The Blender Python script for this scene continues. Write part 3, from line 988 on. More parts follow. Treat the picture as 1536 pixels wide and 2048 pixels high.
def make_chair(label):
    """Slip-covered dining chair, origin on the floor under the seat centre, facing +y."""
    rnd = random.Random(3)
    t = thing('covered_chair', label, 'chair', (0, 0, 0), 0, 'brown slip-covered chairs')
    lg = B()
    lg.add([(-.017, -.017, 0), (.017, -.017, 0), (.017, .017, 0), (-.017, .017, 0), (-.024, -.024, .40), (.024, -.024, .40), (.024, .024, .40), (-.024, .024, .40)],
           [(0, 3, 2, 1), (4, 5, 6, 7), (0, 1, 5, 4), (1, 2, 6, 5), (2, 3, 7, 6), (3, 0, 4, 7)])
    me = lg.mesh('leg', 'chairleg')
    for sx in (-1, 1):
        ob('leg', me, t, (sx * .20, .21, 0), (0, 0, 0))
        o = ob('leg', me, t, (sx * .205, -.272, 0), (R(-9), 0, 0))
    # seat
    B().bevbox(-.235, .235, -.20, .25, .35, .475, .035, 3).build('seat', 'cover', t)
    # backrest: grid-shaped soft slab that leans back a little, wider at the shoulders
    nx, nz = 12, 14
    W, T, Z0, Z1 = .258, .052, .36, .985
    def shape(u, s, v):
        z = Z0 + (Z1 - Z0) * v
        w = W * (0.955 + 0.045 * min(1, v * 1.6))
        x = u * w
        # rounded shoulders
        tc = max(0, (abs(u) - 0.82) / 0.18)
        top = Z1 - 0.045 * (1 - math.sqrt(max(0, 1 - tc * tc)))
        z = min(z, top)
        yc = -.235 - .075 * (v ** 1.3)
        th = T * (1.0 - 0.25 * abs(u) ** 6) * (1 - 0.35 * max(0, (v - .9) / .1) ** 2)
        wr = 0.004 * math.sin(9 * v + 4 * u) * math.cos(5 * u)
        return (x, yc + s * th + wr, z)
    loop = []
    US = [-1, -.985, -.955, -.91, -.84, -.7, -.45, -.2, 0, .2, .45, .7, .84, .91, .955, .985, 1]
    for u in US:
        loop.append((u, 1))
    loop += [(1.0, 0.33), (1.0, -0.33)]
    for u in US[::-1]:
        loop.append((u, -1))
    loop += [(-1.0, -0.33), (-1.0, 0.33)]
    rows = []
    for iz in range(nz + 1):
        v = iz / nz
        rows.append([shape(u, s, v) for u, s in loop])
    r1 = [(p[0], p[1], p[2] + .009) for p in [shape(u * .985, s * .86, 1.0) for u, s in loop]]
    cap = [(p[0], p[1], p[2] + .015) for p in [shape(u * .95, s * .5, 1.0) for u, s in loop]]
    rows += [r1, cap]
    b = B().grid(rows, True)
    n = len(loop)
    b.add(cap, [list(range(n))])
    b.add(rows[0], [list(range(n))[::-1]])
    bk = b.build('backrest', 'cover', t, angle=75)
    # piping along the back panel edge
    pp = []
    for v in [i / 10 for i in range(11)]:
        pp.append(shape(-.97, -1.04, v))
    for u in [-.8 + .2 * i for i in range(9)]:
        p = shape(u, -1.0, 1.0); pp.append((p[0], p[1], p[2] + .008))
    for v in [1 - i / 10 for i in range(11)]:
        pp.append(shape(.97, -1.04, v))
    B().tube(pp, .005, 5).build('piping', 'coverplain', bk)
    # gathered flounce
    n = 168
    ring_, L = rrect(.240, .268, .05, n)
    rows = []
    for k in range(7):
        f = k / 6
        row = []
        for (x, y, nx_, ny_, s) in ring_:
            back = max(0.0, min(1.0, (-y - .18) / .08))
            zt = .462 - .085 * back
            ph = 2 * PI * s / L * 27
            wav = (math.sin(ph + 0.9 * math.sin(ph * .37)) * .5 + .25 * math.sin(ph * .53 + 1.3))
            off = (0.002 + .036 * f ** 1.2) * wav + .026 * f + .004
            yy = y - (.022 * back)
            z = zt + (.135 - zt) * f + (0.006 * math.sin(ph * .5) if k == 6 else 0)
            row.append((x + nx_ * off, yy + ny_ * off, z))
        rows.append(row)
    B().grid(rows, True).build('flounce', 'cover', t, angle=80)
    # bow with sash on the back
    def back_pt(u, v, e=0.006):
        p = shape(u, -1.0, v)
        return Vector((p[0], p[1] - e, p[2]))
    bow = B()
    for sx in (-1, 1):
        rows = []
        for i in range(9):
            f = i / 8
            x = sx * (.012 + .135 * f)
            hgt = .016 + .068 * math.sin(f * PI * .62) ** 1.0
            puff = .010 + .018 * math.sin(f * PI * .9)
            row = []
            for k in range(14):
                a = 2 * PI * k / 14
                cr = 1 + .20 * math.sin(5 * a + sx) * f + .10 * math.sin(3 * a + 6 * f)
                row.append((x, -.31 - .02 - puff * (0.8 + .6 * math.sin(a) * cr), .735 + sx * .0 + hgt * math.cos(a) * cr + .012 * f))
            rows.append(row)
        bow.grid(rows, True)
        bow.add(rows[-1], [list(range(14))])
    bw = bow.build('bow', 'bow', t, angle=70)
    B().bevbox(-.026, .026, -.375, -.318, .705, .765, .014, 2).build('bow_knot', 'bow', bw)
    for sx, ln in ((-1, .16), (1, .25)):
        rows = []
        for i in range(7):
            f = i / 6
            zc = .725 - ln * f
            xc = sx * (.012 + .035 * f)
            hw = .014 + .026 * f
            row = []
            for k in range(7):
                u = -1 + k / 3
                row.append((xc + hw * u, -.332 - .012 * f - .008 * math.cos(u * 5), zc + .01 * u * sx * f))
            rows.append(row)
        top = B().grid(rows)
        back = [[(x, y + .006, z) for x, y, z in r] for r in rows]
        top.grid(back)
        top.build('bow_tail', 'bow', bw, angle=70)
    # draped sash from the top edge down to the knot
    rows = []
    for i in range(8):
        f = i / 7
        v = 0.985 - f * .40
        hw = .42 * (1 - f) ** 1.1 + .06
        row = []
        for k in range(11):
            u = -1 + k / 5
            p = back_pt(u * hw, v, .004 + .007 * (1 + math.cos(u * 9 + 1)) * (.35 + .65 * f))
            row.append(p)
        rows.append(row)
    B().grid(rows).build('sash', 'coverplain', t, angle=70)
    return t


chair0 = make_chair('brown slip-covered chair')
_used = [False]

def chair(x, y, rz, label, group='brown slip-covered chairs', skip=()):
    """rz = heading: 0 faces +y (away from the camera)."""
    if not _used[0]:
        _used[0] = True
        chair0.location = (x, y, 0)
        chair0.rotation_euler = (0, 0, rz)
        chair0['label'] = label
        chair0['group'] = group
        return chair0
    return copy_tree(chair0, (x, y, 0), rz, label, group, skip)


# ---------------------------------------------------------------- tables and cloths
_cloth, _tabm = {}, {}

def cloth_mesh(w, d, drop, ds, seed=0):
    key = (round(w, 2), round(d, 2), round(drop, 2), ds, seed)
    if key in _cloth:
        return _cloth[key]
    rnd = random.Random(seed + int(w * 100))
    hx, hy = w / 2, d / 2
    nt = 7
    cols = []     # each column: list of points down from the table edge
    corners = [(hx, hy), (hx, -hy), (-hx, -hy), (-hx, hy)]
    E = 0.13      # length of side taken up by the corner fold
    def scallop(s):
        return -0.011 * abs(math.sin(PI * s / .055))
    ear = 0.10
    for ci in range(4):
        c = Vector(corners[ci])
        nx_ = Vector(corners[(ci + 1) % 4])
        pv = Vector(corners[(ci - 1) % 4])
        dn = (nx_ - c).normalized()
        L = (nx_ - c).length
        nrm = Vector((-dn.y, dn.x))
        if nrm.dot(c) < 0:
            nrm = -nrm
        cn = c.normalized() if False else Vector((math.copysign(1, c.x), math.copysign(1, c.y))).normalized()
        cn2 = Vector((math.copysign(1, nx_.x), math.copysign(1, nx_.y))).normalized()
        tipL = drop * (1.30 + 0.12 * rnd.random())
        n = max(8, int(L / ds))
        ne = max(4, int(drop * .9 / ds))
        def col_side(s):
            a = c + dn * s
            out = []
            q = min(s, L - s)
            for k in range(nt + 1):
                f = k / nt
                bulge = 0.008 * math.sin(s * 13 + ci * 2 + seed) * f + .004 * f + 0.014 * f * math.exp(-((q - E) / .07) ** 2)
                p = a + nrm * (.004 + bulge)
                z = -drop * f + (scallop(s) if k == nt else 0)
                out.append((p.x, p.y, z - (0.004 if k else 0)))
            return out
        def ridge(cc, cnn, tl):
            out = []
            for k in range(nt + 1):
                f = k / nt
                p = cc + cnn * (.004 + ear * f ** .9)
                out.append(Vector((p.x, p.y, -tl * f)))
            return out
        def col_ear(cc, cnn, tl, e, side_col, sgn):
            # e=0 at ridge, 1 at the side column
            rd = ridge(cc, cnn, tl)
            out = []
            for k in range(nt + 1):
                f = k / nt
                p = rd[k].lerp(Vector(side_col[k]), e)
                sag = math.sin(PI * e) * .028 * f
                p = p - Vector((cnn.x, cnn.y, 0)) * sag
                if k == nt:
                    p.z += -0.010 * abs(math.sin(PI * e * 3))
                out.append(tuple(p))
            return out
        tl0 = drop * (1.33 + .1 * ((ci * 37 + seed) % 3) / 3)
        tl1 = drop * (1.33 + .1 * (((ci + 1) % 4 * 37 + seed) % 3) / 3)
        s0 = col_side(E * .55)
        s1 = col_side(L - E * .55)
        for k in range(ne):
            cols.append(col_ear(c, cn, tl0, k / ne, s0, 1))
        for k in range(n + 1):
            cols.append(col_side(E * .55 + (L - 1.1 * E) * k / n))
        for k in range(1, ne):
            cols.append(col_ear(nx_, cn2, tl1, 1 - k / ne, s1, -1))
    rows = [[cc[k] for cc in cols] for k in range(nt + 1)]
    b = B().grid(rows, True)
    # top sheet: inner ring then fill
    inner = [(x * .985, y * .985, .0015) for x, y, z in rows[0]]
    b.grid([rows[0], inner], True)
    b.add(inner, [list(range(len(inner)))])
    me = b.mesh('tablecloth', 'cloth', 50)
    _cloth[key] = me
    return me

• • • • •

Look through the data and gather every line with the string "from" in it.

## Task response
The Blender Python script for this scene continues. Write part 3, from line 988 on. More parts follow. Treat the picture as 1536 pixels wide and 2048 pixels high.
    # draped sash from the top edge down to the knot
    """rz = heading: 0 faces +y (away from the camera)."""
    cols = []     # each column: list of points down from the table edge